Join our community of smart investors

Thomas Cook issues second warning

The travel group issued the second profit warning in two months just days before full-year results were due
November 28, 2018

It’s been widely reported that a warm summer discouraged Brits from seeking sunshine abroad. In fact, most UK-listed tour operators have blamed heatwave-induced staycations for subdued growth in the latter part of the year. But for Thomas Cook (TCG), the situation is so dire that it has prompted a second profit warning in the space of just two months, only days ahead of full-year results. Ultimately, the company decided to cancel its full-year dividend.

IC TIP: Sell at 35p

Despite a 6 per cent rise in like-for-like sales to £9.58bn, underlying operating profit fell by nearly a fifth to £250m, missing analyst expectations by 10 per cent.

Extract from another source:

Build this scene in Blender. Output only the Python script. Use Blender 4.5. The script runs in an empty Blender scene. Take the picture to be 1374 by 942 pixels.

Most of this shortfall came from an £88m decline in tour operator profits, dented by heavily discounted late bookings after Brits were less inclined to book last-minute summer getaways. But the miss also included £28m of "legacy and non-recurring charges" to underlying operating profit, which included a write-down of historic hotel receivables, £4m-worth of flight disruption costs and £10m in “transformation” costs. 

Now, Thomas Cook has set itself some "strategic priorities" for the coming year, which include addressing the poor performance in the UK tour operator business and better management of capacity and operational flexibility. Cost savings are also on the agenda, as is a focus on selling higher-margin own-brand hotels and holidays.

September’s profit warning also blamed the recent weather for discouraging holidays abroad. But this second update, released three days ahead of the group's annual results statement, is more worrying. Indeed, the £28m charge could have been classified as a one-off item if the problem was exceptional, but it made a last-minute shift into the reported figures instead. An £80m increase in net debt to £389m was also higher than some expected, which management blamed on delayed bookings. A free cash outflow of £148m wasn't ideal either, partly a result of a slow start to the winter booking season.